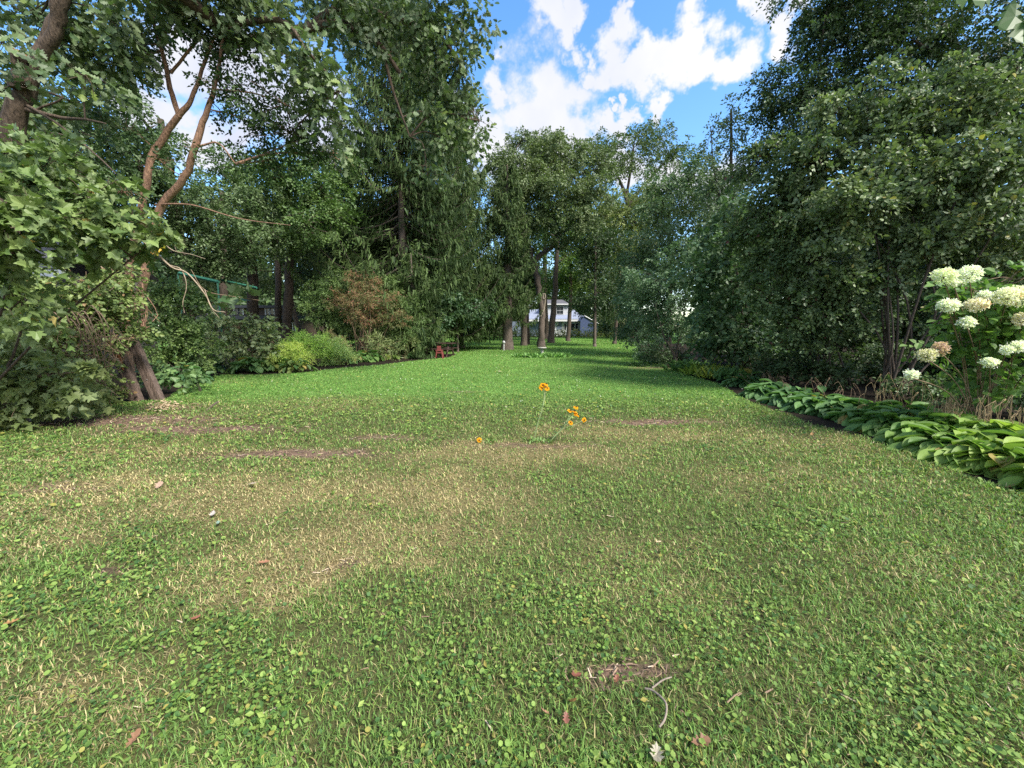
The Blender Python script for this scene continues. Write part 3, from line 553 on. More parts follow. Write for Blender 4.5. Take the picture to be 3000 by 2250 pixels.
bg_tree('dark green walnut towering over the right hand shrubs, its limbs black against the leaves', (3250, 1100), 17, .5, (3060, 420),
        [(2350, 300, 17, 110, 70), (2260, 330, 17.5, 55, 60), (2250, 250, 17.5, 50, 50), (2450, 240, 17, 110, 80), (2480, 110, 17, 130, 70), (2600, 80, 16.5, 140, 90), (2400, 60, 17.5, 80, 45), (2750, 100, 16, 150, 110), (2900, 150, 16, 150, 150), (2600, 250, 17, 130, 90), (2380, 170, 17.5, 70, 50), (2800, 300, 17, 180, 90), (2420, 380, 17.5, 90, 60), (3100, 200, 16, 150, 200), (2600, -80, 16.5, 300, 80), (2280, 400, 18, 40, 50), (2450, 0, 17, 70, 60), (3000, 420, 17, 120, 120)],
        .12, (.020, .048, .020), group=GR, tint=(.05, .10, .033), cover=3.3, clump=.24,
        extra=[[(3060, 430, 17, .24), (2950, 330, 16.5, .2), (2880, 240, 16, .17), (2820, 190, 16, .12), (2760, 170, 16, .07), (2680, 120, 16, .04)], [(2880, 240, 16, .1), (2800, 270, 16, .07), (2700, 240, 16, .04), (2560, 250, 16.5, .03), (2400, 230, 17, .015)], [(2820, 190, 16, .08), (2790, 100, 16, .06), (2720, 40, 16, .04)]])

# ---- shrubs of the right hand border
def shrub(name, label, root, blobs, leaf, col, T=T_LEAF, nst=7, str_=.03, bark=bark_dark, mat=None, group=None, spread=.5, cat='shrub', minz=.05, **kw):
    if root[1] > 200:
        y = float(np.median([q[2] for q in blobs])) + .1; x = P(root[0], 1000, y)[0]
    else: x, y = root[:2]
    t = thing(name, (x, y, 0), label, cat, group); tm = MB(); bl = [B(*q) for q in blobs]; sk = []
    for i in range(nst):
        c, r = bl[rng.integers(len(bl))]; e = c + unit(rng.normal(size=3)) * r * .5
        s0 = np.array([x + rng.normal() * .12 * spread * 2, y + rng.normal() * .1, 0]); m_ = s0 * .6 + e * .4; m_[2] = e[2] * .5; m_ += rng.normal(size=3) * .22 * spread * np.array([1, 1, .4])
        s = smoothpath([s0, s0 * .85 + m_ * .15 + np.array([0, 0, .1]), m_, e], 4); tm.tube(s, np.linspace(str_, str_ * .25, len(s)), 6, rough=.15); sk.append(s)
    kw.setdefault('ntw', 12 if leaf > .1 else 22)
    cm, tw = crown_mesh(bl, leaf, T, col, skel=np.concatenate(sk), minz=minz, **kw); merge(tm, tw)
    tm.build('stems', bark, t, smooth=True); cm.build('foliage', mat or M_leaf, t); return t
GB = 'shrubs of the right hand border'
shrub('viburnum_shrub', 'huge many stemmed shrub with pale windblown leaves behind the hydrangea', (2640, 1165),
      [(2450, 330, 9.2, 60, 60), (2560, 300, 9, 60, 90), (2700, 330, 8.8, 90, 90), (2850, 330, 8.6, 80, 110), (2600, 470, 8.8, 130, 110), (2780, 500, 8.4, 130, 110), (2940, 480, 8.2, 110, 130), (2480, 620, 8.8, 120, 110), (2660, 680, 8.8, 130, 90), (2850, 680, 8.6, 130, 110), (2990, 700, 8.4, 110, 110),
       (2380, 470, 9.4, 90, 80), (2540, 800, 9.2, 120, 60), (2950, 230, 8.6, 50, 60), (2790, 220, 8.8, 30, 50), (2900, 880, 9, 120, 80), (2400, 760, 9.4, 90, 80), (3060, 900, 8.6, 90, 100)],
      .085, (.030, .068, .022), T=T_OVAL, nst=13, str_=.038, bark=bark_dark, mat=M_pale, group=GB, tint=(.11, .175, .07), gain=1.02, cover=4.0, clump=.3, up=.3, spread=1.0, tips=(.02, (.26, .24, .06)))
shrub('tall_shrub', 'dark dense shrub with tangled bare twigs left of the huge windblown one', (2420, 1165),
      [(2330, 520, 9.8, 80, 70), (2260, 600, 10.2, 80, 80), (2360, 680, 9.8, 100, 90), (2250, 740, 10.2, 90, 90), (2420, 860, 9.6, 110, 80), (2300, 880, 10, 100, 80), (2500, 930, 9.6, 100, 60), (2220, 480, 10.6, 50, 60), (2380, 980, 9.8, 100, 50), (2180, 660, 11, 60, 70), (2270, 430, 10.4, 50, 40)],
      0.075, (.030, .064, .026), T=T_OVAL, nst=8, str_=.03, group=GB, tint=(.09, .15, .06), gain=1.1, cover=3.4, clump=.3, spread=1.0, tips=(.015, (.1, .035, .03)))
shrub('broadleaf_shrub', 'shrub with large dull blue green leaves hanging over the border', (2190, 1125),
      [(2120, 720, 12.5, 80, 60), (2060, 800, 12.8, 70, 60), (2160, 830, 12.3, 90, 80), (2080, 900, 12.8, 80, 70), (2180, 950, 12.2, 90, 60), (2240, 1020, 12, 70, 40), (2130, 640, 13, 60, 50), (2110, 1010, 12.8, 80, 50)],
      .15, (.024, .064, .028), T=T_OVAL, nst=9, str_=.05, group=GB, tint=(.07, .14, .065), cover=3.2, clump=.35, bark=bark_dark)
tree('forked_tree', 'small tree with a pale forked trunk at the lawn edge, silvery green leaves', 'tree',
     [[(1976, 1088, 15.9, .085), (1978, 1060, 15.9, .075), (1978, 1045, 15.9, .07)], [(1978, 1048, 15.9, .055), (1960, 1010, 15.9, .045), (1945, 985, 15.9, .035), (1920, 900, 15.9, .02)], [(1980, 1048, 15.9, .05), (1985, 1010, 16, .045), (2000, 960, 16, .03), (2010, 860, 16, .02)]],
     [B(1920, 820, 16.5, 80, 60), B(1990, 860, 16, 80, 60), B(1910, 900, 16.8, 80, 50), B(1960, 950, 16.2, 70, 35), B(2020, 770, 16, 80, 70), B(1870, 860, 18, 50, 50), B(2040, 950, 15.5, 60, 50)],
     .10, T_LEAF, (.032, .082, .036), bark_grey, M_semi, GR, tint=(.07, .14, .07), cover=3.4, clump=.28)
shrub('hanging_shrub', 'soft bluish green shrub sweeping down to the lawn at its far right corner', (1880, 1030),
      [(1860, 780, 24, 55, 70), (1880, 880, 22, 60, 60), (1850, 950, 24, 50, 45), (1900, 980, 21, 55, 45), (1840, 870, 25, 35, 60), (1900, 1030, 19, 45, 25)], .13, (.03, .078, .036), nst=6, str_=.05, group=GB, tint=(.06, .125, .065), cover=3.4, clump=.3, mat=M_semi)
shrub('low_shrub', 'rounded glossy bush at the foot of the forked tree', (1945, 1070), [(1930, 1040, 17.5, 45, 28), (1985, 1040, 18, 50, 30)], .08, G_DK, nst=4, group=GB, tint=(.045, .1, .04), cover=4, clump=.35)
shrub('tall_shrub', 'dark thicket closing the border behind the hydrangea', (3050, 1180), [(2960, 1000, 9.5, 130, 80), (2820, 1010, 10, 120, 70), (3120, 1000, 9, 120, 150), (2700, 1060, 10.5, 120, 50), (2560, 1060, 11, 110, 50)], .09, G_DK, T=T_OVAL, nst=10, group=GB, tint=(.04, .08, .028), cover=2.4, clump=.35)
shrub('low_shrub', 'shaded underbrush between the broadleaf shrub and the hostas', (2330, 1110), [(2330, 1060, 10.5, 100, 35), (2230, 1060, 11.5, 70, 35), (2430, 1090, 10, 90, 30)], .08, G_DK, T=T_OVAL, nst=8, group=GB, tint=(.038, .078, .028), cover=3, clump=.4)

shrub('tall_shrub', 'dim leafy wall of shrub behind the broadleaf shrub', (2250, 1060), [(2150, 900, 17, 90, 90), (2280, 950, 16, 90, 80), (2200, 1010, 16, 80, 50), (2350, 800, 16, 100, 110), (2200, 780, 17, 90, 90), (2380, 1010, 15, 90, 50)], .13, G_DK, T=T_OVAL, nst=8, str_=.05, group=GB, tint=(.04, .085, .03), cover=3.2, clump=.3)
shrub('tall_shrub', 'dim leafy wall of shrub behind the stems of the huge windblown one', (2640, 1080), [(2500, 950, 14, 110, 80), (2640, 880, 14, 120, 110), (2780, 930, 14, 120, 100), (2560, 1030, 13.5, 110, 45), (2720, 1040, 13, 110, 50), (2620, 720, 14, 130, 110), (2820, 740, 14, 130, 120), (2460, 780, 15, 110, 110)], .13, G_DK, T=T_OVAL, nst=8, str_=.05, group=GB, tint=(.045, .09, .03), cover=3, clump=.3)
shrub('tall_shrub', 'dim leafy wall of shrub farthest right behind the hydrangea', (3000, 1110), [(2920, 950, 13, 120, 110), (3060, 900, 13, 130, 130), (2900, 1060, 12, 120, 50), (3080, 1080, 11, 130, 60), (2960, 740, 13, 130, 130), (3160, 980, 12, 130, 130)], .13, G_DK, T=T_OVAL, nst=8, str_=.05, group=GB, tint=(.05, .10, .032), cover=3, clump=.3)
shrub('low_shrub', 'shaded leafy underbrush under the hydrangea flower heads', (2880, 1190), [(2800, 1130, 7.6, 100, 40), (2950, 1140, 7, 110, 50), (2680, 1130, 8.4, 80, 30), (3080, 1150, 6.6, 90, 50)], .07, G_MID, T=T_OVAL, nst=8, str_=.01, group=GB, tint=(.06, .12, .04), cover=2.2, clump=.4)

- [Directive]
Reproduce the material above from its first line through the line containing "40, 16, .04)]])", both ends included, and skip every picture.

- [Response to the exercise]
The Blender Python script for this scene continues. Write part 3, from line 553 on. More parts follow. Write for Blender 4.5. Take the picture to be 3000 by 2250 pixels.
bg_tree('dark green walnut towering over the right hand shrubs, its limbs black against the leaves', (3250, 1100), 17, .5, (3060, 420),
        [(2350, 300, 17, 110, 70), (2260, 330, 17.5, 55, 60), (2250, 250, 17.5, 50, 50), (2450, 240, 17, 110, 80), (2480, 110, 17, 130, 70), (2600, 80, 16.5, 140, 90), (2400, 60, 17.5, 80, 45), (2750, 100, 16, 150, 110), (2900, 150, 16, 150, 150), (2600, 250, 17, 130, 90), (2380, 170, 17.5, 70, 50), (2800, 300, 17, 180, 90), (2420, 380, 17.5, 90, 60), (3100, 200, 16, 150, 200), (2600, -80, 16.5, 300, 80), (2280, 400, 18, 40, 50), (2450, 0, 17, 70, 60), (3000, 420, 17, 120, 120)],
        .12, (.020, .048, .020), group=GR, tint=(.05, .10, .033), cover=3.3, clump=.24,
        extra=[[(3060, 430, 17, .24), (2950, 330, 16.5, .2), (2880, 240, 16, .17), (2820, 190, 16, .12), (2760, 170, 16, .07), (2680, 120, 16, .04)], [(2880, 240, 16, .1), (2800, 270, 16, .07), (2700, 240, 16, .04), (2560, 250, 16.5, .03), (2400, 230, 17, .015)], [(2820, 190, 16, .08), (2790, 100, 16, .06), (2720, 40, 16, .04)]])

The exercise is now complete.